Montesquieu dans une lettre fictive met en scène deux persans, Usbek à Paris qui écrit à Mirza à Ispahan. Mais même si le paratexte abonde de références exotiques pour mieux masquer la critique, on ne peut que soumettre la société française au même examen critique puisqu’en ce siècle-là l’inquisition fait des ravages en Europe, surtout en Espagne et au Portugal, ce que dénoncera à maintes reprises Voltaire dans ses contes philosophiques, tels que Candide. Le « péril », la « perte » mettent l’accent sur le danger imminent d’une intolérance face à des « infidèles » qui pourraient « polluer » et une seule religion d’état devient une « aveugle dévotion » qui ruine l’industrie et l’agriculture en chassant des hérétiques qui sont, en l’occurrence, aussi des artisans et des laboureurs qui enrichissent par leur savoir-faire le royaume. La France de l’époque se réclamant d’une seule religion ne peut qu’être concernée par cette fiction.

« La liberté de presse » apparaît immédiatement au début de l’article « Presse » de Jaucourt. On s’attend à un texte informatif mais ce n’est pas le cas et curieusement ce texte présente d’emblée un questionnement avec une interrogation indirecte qui propose une alternative avec une liberté « avantageuse ou préjudiciable ». L’auteur présente alors une défense de cette liberté en évoquant les arguments en faveur de sa thèse et éludant très vite les « inconvénients… si peu considérables ». Il engage une polémique pour dégager « le vrai du faux » avec des détracteurs implicites.

Diderot enfin aborde l’ « autorité politique » et réfute cette notion, commençant son texte par une négation : « Aucun homme n’a reçu… » L’autorité est constamment battue en brèche et on remarque la récurrence du mot « nature » qui permet à Diderot de souligner que l’autorité n’est pas inscrite dans « l’état de nature ». Il ne reconnaît qu’une seule autorité secondaire ; celle de la « puissance paternelle » limitée et une autorité suprême, celle de Dieu « tout puissant ». L’autorité politique est alors définie comme une autorité qui synonyme de « violence » tyrannique qui engendre la « soumission ». Il en vient à évoquer l’Angleterre, tout comme le fait Voltaire, à titre d’exemple, plus modérée et donc plus acceptable.

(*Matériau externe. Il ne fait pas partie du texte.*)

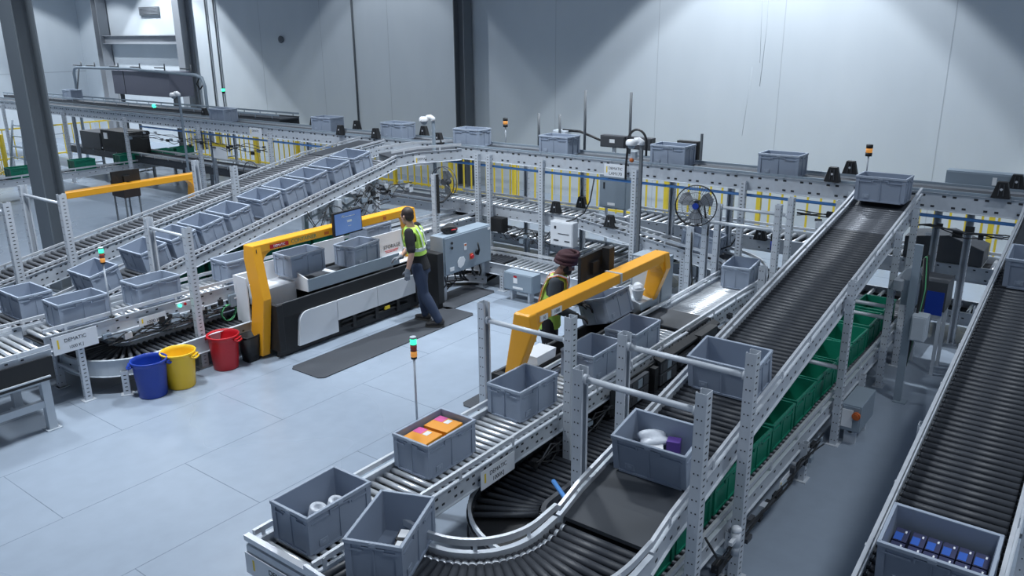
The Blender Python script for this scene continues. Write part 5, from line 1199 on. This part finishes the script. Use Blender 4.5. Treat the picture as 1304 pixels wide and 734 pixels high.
# --- turbaned operator: faces the nearer station, head bent down, forearms forward over the tray
def operator_right(x, y, az):
    t = thing('person', 'person in maroon turban and yellow-orange vest looking down behind the nearer yellow arch', 'person', (x, y, .014), az - PI / 2)
    lean = lambda z: .0 + max(0, z - .95) * .24
    hipL, hipR = Vector((-.095, 0, .90)), Vector((.095, 0, .90)); kneL, kneR = Vector((-.11, .03, .49)), Vector((.11, .03, .49)); ankL, ankR = Vector((-.12, -.03, .09)), Vector((.12, -.03, .09))
    sh = 1.40; yS = lean(sh) - .015
    shL, shR = Vector((-.20, yS, sh)), Vector((.20, yS, sh)); elL, elR = Vector((-.27, yS + .06, 1.13)), Vector((.27, yS + .0, 1.12)); wrL, wrR = Vector((-.20, yS + .29, 1.03)), Vector((.20, yS + .25, 1.01))
    hc = Vector((0, lean(1.6) + .05, 1.585)); RH = Matrix.Rotation(.10, 3, 'Z') @ Matrix.Rotation(-.42, 3, 'X')
    b = MB(); m = 'skin2'
    loft(b, [((0, lean(z), z), rx, ry) for z, rx, ry in ((.84, .15, .11), (.94, .15, .115), (1.05, .135, .105), (1.20, .145, .11), (1.30, .155, .11), (1.38, .15, .09), (1.43, .09, .07))], m)
    limb(b, [shL, elL, wrL], [.052, .040, .029], m); limb(b, [shR, elR, wrR], [.052, .040, .029], m); limb(b, [hipL, kneL, ankL], [.085, .056, .040], m); limb(b, [hipR, kneR, ankR], [.085, .056, .040], m)
    b.tube([(0, lean(1.38), 1.38), (0, lean(1.46), 1.46), hc + Vector((0, -.02, -.05))], [.075, .056, .058], m, 14); head(b, hc, RH, m, .98)
    hand(b, wrL, (.15, 1, -.3), 1, m, .4, (0, -.3, -1)); hand(b, wrR, (-.15, 1, -.3), -1, m, .4, (0, -.3, -1))
    remeshed(b, 'body', t, .0075)
    b = MB()
    loft(b, [((0, lean(z), z), rx, ry) for z, rx, ry in ((.86, .17, .13), (.96, .165, .128), (1.08, .155, .122), (1.20, .165, .126), (1.30, .178, .126), (1.38, .165, .108), (1.435, .105, .082))], 'sleeve')
    for s_, e_, w_ in ((shL, elL, wrL), (shR, elR, wrR)): limb(b, [s_, e_, e_.lerp(w_, .9)], [.070, .058, .046], 'sleeve')
    remeshed(b, 'shirt', t, .010)
    b = MB(); loft(b, [((0, lean(z), z), rx, ry) for z, rx, ry in ((.80, .185, .150), (.90, .182, .146), (1.06, .172, .142), (1.18, .172, .142), (1.28, .155, .142), (1.38, .140, .124), (1.442, .118, .096))], 'vest'); remeshed(b, 'vest', t, .010, 2)
    b = MB(); loft(b, [((0, lean(z), z), .187, .153) for z in (.985, 1.075)], 'vestorange'); b.build('orange_band', t, False)
    b = MB(); loft(b, [((0, lean(z), z), .190, .156) for z in (1.01, 1.05)], 'vestband'); b.build('reflective_band', t, False)
    for sx in (-1, 1):
        for nm, mm, hw, off in (('orange_strip', 'vestorange', .042, .004), ('reflective_strip', 'vestband', .022, .010)):
            b = MB()
            for fy in (-1, 1):
                pts = [Vector((sx * .095, lean(z) + fy * (ry + off), z)) for z, ry in ((1.07, .146), (1.18, .146), (1.28, .144), (1.37, .128), (1.435, .100))]
                top = Vector((sx * .10, lean(1.46), 1.462 + off)); pts.append(top)
                vs = []
                for p in pts: vs += [p + Vector((-hw, 0, 0)), p + Vector((hw, 0, 0)), p + Vector((hw, fy * .005, 0)), p + Vector((-hw, fy * .005, 0))]
                b.add(vs, [(i * 4 + k, i * 4 + (k + 1) % 4, i * 4 + 4 + (k + 1) % 4, i * 4 + 4 + k) for i in range(5) for k in range(4)], mm)
            b.build(nm, t, False)
    b = MB(); loft(b, [((0, 0, z), rx, ry) for z, rx, ry in ((.82, .168, .132), (.90, .168, .130), (.97, .158, .125))], 'trousers')
    limb(b, [hipL, kneL, ankL + Vector((0, 0, .02))], [.10, .074, .062], 'trousers'); limb(b, [hipR, kneR, ankR + Vector((0, 0, .02))], [.10, .074, .062], 'trousers'); remeshed(b, 'trousers', t, .010)
    b = MB(); 
    for sx in (-1, 1):
        for dx in (0, .03): b.tube([Vector((sx * .185 + dx * .2, -.03 + dx, .82)), Vector((sx * .178 + dx * .2, .0 + dx, .52))], .006, 'paper', 5)
    b.build('white_stripes', t, False)
    for a in (ankL, ankR):
        b = MB(); bs = MB(); shoe(b, bs, a, 0); o = remeshed(b, 'shoe', t, .008, 2); bs.build('sole', o, False)
    for w_, d_, sd in ((wrL, (.15, 1, -.3), 1), (wrR, (-.15, 1, -.3), -1)):
        b = MB(); hand(b, w_, d_, sd, 'blackglove', .42, (0, -.3, -1), 1.12); d3 = Vector(d_).normalized(); b.tube([w_ - d3 * .03, w_ + d3 * .03], [.036, .036], 'blackglove', 12); remeshed(b, 'glove', t, .006, 2)
    def P(x_, y_, z_): return hc + RH @ Vector((x_, y_, z_))
    b = MB(); b.ell(P(0, .048, -.085), (.058, .056, .045), 'beard', RH); b.ell(P(0, .088, -.062), (.030, .014, .008), 'beard', RH)
    for q in (-1, 1): b.ell(P(q * .058, .02, -.055), (.014, .034, .045), 'beard', RH)
    remeshed(b, 'beard', t, .006, 2)
    b = MB(); b.ell(P(0, -.020, .075), (.112, .128, .078), 'turban', RH, 24, 14); b.ell(P(0, -.055, .045), (.100, .088, .072), 'turban', RH); b.ell(P(0, .060, .055), (.075, .045, .042), 'turban', RH)
    for k in range(5):
        h = .02 + .028 * k; w = .106 - .012 * max(0, k - 2)
        b.tube([P((w) * math.cos(a), -.015 + (w + .014) * math.sin(a), h + .035 * math.sin(a) + .012 * math.cos(a) * (1 if k % 2 else -1)) for a in [2 * PI * i / 24 for i in range(25)]], .020, 'turban', 8)
    remeshed(b, 'turban', t, .006, 1)
    face_parts(t, hc, RH, .98, 'ink', 'beard')
operator_right(7.62, 5.24, math.radians(-62))

# ------------------------------------------------------------------ light and camera
def spot(x, y, z, e, ang, blend, rad, tx=0, ty=0, col=(.87, .935, 1.0)):
    l = bpy.data.lights.new('bay_or_fill_spot', 'SPOT'); l.energy = e; l.spot_size = math.radians(ang); l.spot_blend = blend; l.shadow_soft_size = rad; l.color = col
    o = bpy.data.objects.new('bay_or_fill_spot', l); COL.objects.link(o); o.location = (x, y, z)
    o.rotation_euler = Vector((tx - x, ty - y, -z)).to_track_quat('-Z', 'Y').to_euler()
    return o
for y, e in ((6.5, 1.0), (29.3, 1.2), (-4.9, .75), (17.9, .27)):
    spot(15.0, y, 9.5, e * 1900, 88, .10, .10, 15.0, y)
    spot(15.0, y, 9.5, e * 1500, 78, .14, .10, 15.0, y)
spot(9.0, 33.4, 8.2, 1500, 104, .15, .1, 9.0, 33.6); spot(14.5, 33.4, 8.2, 900, 104, .15, .1, 14.5, 33.6)  # two added fill spots, only there to brighten the left wall
def area(x, y, z, sx, sy, e, col=(.87, .935, 1.0)):
    l = bpy.data.lights.new('ceiling_panel', 'AREA'); l.shape = 'RECTANGLE'; l.size = sx; l.size_y = sy; l.energy = e; l.color = col; l.spread = math.radians(128)
    o = bpy.data.objects.new('ceiling_panel', l); COL.objects.link(o); o.location = (x, y, z)
for x, y, e in ((3.4, 8.2, 300), (8.6, 8.2, 300), (3.8, 13.0, 200), (8.8, 13.5, 190), (10.5, 20.0, 150), (10.0, 27.0, 150), (2.6, -1.6, 115), (7.6, -1.6, 120)):
    area(x, y, 8.4, .4, 1.2, e)
w = bpy.data.worlds.new('hall_ambient'); SC.world = w; w.use_nodes = True
bg = w.node_tree.nodes['Background']; bg.inputs[0].default_value = (.55, .70, .95, 1); bg.inputs[1].default_value = .21

cam = bpy.data.cameras.new('camera'); co = bpy.data.objects.new('camera', cam); COL.objects.link(co)
F, PT, YW, RL, HC = 1039.43, .3051, .6495, .00879, 4.2
cam.sensor_width = 36; cam.lens = F / 1304 * 36; cam.clip_end = 200; cam.clip_start = .05
fw = Vector((math.cos(PT) * math.cos(YW), math.cos(PT) * math.sin(YW), -math.sin(PT))); rt = Vector((math.sin(YW), -math.cos(YW), 0)); dn = fw.cross(rt)
r2 = math.cos(RL) * rt + math.sin(RL) * dn; d2 = -math.sin(RL) * rt + math.cos(RL) * dn
mw = Matrix((r2, -d2, -fw)).transposed().to_4x4(); mw.translation = Vector((0, 0, HC)); co.matrix_world = mw
SC.camera = co
SC.view_settings.view_transform = 'Standard'; SC.view_settings.look = 'None'; SC.view_settings.gamma = 1; SC.view_settings.exposure = 0; SC.view_settings.use_curve_mapping = False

A l’issue de cette première séance, nous avons donc une première définition des philosophes engagés dans une critique systématique d’une société qui pratique la censure et se livre à des abus en matière de religion, de politique et d’expression. On comprend que les écrivains de l’époque sont prisonniers dans un système despotique et on comprend aussi, dès lors, que leur combat est de s’exprimer par des voies détournées (mais non pas timides) pour changer leur société mais surtout pour s’exprimer sans contrainte d’où des textes subversifs mais voilés dans ou par des genres neutres. Le texte qui est le moins déguisé est celui de Voltaire puisqu’il relève d’une correspondance privée : nonobstant, il n’en est pas moins virulent, il a d’autres destinataires possibles (puisque cette lettre sera publiée) et permet d’affiner la définition du philosophe et de ses revendications.